ENTRIES SHOWN

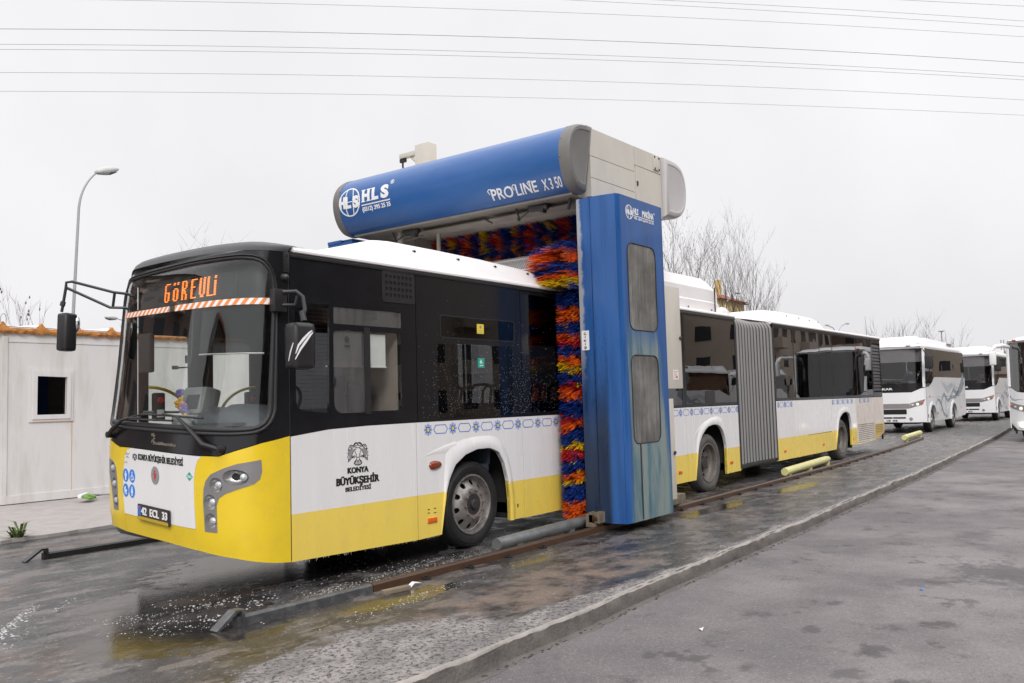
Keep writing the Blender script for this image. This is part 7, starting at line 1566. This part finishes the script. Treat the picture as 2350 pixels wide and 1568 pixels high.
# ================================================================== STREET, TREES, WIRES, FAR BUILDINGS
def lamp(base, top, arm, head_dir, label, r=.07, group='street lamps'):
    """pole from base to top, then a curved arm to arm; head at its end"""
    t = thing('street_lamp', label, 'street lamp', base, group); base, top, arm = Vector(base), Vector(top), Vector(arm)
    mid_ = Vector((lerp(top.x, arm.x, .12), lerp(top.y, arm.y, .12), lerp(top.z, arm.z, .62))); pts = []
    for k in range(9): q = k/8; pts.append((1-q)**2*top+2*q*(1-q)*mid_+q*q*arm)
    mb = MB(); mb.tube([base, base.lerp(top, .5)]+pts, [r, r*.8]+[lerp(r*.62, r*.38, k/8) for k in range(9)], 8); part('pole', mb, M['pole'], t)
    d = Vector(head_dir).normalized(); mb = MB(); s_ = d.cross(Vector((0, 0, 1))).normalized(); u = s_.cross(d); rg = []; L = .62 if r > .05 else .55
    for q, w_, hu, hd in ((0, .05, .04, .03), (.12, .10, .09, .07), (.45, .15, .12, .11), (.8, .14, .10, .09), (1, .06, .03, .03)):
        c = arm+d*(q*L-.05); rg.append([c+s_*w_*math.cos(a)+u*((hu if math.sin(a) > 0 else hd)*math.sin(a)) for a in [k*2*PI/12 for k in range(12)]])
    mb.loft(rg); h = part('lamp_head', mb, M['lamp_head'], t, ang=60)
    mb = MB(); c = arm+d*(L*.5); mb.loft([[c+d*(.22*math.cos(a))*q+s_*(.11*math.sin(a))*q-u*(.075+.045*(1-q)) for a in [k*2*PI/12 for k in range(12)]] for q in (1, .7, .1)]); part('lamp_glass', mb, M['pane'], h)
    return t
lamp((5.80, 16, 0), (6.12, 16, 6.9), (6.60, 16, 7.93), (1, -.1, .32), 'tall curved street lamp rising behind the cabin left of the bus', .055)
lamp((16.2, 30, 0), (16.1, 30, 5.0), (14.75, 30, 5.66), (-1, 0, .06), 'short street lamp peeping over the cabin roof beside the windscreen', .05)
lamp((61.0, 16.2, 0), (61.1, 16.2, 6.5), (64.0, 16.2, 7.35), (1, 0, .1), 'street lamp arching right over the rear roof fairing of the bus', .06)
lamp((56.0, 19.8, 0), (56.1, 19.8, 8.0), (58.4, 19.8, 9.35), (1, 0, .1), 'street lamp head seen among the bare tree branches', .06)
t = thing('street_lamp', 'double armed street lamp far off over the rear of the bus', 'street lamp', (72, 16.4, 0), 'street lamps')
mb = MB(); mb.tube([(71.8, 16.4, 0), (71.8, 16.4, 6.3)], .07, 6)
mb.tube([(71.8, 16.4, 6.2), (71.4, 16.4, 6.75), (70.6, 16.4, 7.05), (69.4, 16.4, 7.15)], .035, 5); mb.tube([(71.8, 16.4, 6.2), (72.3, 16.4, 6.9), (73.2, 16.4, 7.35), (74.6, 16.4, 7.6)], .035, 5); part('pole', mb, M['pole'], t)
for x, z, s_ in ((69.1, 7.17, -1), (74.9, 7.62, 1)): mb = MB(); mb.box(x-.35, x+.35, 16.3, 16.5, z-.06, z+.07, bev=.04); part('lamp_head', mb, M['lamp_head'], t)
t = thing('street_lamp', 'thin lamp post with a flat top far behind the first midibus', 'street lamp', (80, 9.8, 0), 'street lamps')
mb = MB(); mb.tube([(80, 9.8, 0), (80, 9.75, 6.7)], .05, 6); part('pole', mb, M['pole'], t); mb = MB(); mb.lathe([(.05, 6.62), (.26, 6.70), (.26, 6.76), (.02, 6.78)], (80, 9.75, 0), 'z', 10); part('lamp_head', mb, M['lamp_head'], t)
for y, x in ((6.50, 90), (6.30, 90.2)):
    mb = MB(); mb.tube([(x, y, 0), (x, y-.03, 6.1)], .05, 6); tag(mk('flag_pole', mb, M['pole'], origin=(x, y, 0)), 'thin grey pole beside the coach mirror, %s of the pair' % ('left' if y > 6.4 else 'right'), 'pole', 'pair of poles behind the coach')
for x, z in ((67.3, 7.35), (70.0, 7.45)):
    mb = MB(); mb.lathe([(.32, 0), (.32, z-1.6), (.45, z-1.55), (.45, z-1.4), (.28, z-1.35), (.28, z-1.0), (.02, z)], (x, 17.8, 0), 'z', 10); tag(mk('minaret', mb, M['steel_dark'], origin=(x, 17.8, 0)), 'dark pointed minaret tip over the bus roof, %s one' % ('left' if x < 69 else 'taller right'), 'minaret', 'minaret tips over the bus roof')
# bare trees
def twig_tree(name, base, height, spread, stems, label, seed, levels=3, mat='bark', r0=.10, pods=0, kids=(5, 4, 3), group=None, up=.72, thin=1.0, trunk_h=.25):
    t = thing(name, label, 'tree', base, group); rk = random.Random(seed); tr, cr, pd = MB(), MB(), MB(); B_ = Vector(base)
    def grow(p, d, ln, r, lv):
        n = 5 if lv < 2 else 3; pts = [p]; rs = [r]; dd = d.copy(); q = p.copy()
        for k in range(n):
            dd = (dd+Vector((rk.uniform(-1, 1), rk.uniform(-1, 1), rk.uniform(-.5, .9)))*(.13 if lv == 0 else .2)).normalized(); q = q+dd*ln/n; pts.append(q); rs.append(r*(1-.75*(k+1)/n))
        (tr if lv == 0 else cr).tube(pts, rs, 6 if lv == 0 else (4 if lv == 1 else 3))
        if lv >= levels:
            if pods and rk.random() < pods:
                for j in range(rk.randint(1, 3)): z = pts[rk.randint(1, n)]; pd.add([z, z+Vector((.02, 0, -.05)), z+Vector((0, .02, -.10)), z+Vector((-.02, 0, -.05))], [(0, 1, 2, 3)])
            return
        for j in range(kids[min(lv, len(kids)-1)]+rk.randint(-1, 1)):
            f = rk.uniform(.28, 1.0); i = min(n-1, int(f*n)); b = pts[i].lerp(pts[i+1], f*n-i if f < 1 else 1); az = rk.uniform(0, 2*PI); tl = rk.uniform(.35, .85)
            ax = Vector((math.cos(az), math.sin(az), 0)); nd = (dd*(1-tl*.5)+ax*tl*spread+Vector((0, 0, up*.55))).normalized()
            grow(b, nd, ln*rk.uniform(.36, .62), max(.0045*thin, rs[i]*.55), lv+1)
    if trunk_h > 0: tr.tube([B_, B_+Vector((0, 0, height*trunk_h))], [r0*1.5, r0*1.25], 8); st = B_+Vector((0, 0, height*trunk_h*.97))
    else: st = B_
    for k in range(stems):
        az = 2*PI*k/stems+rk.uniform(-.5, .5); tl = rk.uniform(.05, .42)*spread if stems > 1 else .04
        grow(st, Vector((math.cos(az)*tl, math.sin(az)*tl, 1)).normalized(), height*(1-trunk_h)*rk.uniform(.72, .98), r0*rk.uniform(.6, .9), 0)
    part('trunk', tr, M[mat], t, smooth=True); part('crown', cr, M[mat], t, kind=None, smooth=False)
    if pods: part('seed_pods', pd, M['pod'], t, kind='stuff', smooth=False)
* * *
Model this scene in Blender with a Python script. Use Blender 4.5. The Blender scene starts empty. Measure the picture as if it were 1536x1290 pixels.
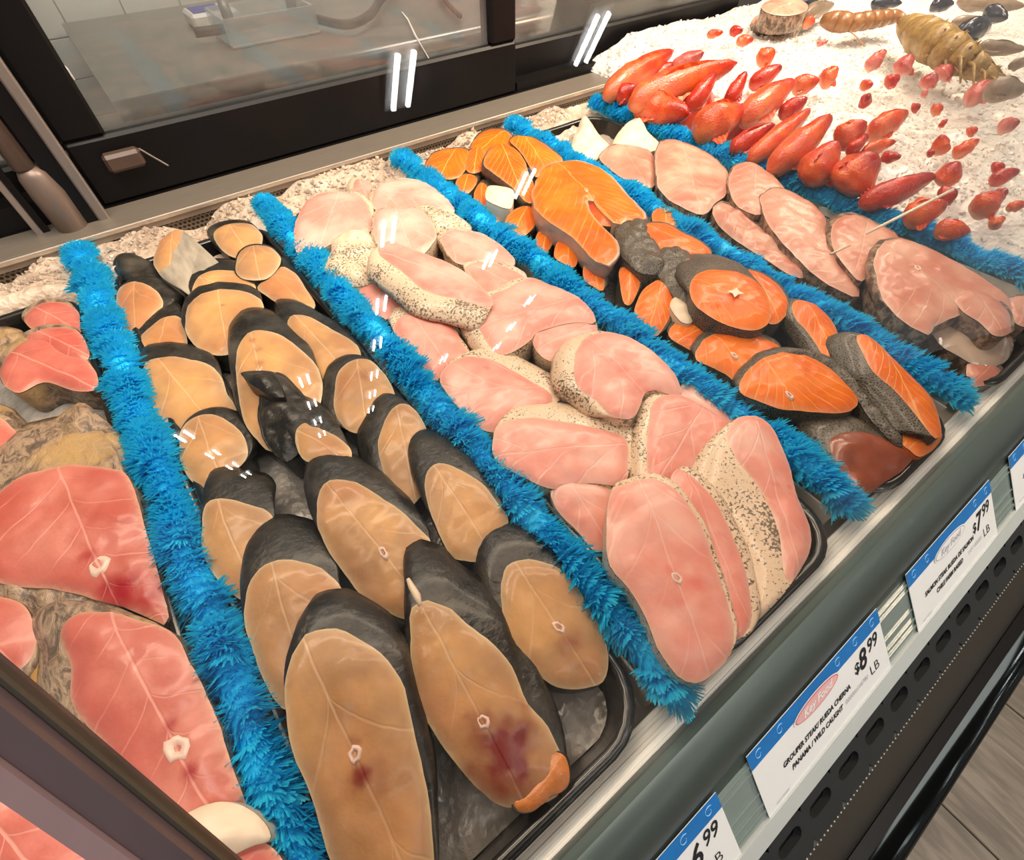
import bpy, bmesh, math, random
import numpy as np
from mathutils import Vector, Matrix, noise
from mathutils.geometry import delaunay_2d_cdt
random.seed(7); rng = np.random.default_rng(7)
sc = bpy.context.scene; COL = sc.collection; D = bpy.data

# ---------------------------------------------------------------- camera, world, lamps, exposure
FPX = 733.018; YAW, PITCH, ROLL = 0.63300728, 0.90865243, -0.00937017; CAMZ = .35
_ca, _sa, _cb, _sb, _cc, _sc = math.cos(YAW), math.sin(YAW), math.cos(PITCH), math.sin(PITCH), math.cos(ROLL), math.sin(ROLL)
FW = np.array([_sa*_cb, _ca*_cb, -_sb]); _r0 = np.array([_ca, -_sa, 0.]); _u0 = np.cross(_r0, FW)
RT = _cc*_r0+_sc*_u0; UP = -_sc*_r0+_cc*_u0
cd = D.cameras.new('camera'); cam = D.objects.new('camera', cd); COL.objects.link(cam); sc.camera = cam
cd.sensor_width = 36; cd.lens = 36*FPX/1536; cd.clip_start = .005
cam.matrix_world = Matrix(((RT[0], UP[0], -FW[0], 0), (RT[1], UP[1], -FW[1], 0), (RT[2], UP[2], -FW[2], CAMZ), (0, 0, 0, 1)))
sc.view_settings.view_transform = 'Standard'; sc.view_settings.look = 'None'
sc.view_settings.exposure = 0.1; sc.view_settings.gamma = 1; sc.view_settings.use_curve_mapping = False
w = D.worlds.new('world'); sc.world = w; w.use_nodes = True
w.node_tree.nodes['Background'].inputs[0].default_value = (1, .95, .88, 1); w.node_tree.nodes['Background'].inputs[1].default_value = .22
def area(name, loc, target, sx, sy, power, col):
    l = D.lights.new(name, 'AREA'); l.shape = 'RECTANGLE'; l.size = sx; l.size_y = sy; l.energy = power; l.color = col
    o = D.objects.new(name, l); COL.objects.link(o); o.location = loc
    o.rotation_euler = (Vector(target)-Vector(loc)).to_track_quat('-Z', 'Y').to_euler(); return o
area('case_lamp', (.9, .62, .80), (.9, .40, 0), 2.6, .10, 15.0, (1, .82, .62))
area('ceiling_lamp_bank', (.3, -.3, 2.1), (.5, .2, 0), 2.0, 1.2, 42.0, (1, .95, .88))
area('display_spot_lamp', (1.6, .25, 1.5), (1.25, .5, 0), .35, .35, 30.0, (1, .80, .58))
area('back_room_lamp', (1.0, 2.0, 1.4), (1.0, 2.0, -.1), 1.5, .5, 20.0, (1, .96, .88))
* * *
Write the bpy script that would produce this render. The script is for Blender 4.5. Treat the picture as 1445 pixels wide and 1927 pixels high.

SET EXERCISE
Reproduce nothing but the lines from the one with "Model this scene" to the one with "(1, .96, .88))", both lines included, and keep every picture out of the copy.

COMPLETED EXERCISE
Model this scene in Blender with a Python script. Use Blender 4.5. The Blender scene starts empty. Measure the picture as if it were 1536x1290 pixels.
import bpy, bmesh, math, random
import numpy as np
from mathutils import Vector, Matrix, noise
from mathutils.geometry import delaunay_2d_cdt
random.seed(7); rng = np.random.default_rng(7)
sc = bpy.context.scene; COL = sc.collection; D = bpy.data

# ---------------------------------------------------------------- camera, world, lamps, exposure
FPX = 733.018; YAW, PITCH, ROLL = 0.63300728, 0.90865243, -0.00937017; CAMZ = .35
_ca, _sa, _cb, _sb, _cc, _sc = math.cos(YAW), math.sin(YAW), math.cos(PITCH), math.sin(PITCH), math.cos(ROLL), math.sin(ROLL)
FW = np.array([_sa*_cb, _ca*_cb, -_sb]); _r0 = np.array([_ca, -_sa, 0.]); _u0 = np.cross(_r0, FW)
RT = _cc*_r0+_sc*_u0; UP = -_sc*_r0+_cc*_u0
cd = D.cameras.new('camera'); cam = D.objects.new('camera', cd); COL.objects.link(cam); sc.camera = cam
cd.sensor_width = 36; cd.lens = 36*FPX/1536; cd.clip_start = .005
cam.matrix_world = Matrix(((RT[0], UP[0], -FW[0], 0), (RT[1], UP[1], -FW[1], 0), (RT[2], UP[2], -FW[2], CAMZ), (0, 0, 0, 1)))
sc.view_settings.view_transform = 'Standard'; sc.view_settings.look = 'None'
sc.view_settings.exposure = 0.1; sc.view_settings.gamma = 1; sc.view_settings.use_curve_mapping = False
w = D.worlds.new('world'); sc.world = w; w.use_nodes = True
w.node_tree.nodes['Background'].inputs[0].default_value = (1, .95, .88, 1); w.node_tree.nodes['Background'].inputs[1].default_value = .22
def area(name, loc, target, sx, sy, power, col):
    l = D.lights.new(name, 'AREA'); l.shape = 'RECTANGLE'; l.size = sx; l.size_y = sy; l.energy = power; l.color = col
    o = D.objects.new(name, l); COL.objects.link(o); o.location = loc
    o.rotation_euler = (Vector(target)-Vector(loc)).to_track_quat('-Z', 'Y').to_euler(); return o
area('case_lamp', (.9, .62, .80), (.9, .40, 0), 2.6, .10, 15.0, (1, .82, .62))
area('ceiling_lamp_bank', (.3, -.3, 2.1), (.5, .2, 0), 2.0, 1.2, 42.0, (1, .95, .88))
area('display_spot_lamp', (1.6, .25, 1.5), (1.25, .5, 0), .35, .35, 30.0, (1, .80, .58))
area('back_room_lamp', (1.0, 2.0, 1.4), (1.0, 2.0, -.1), 1.5, .5, 20.0, (1, .96, .88))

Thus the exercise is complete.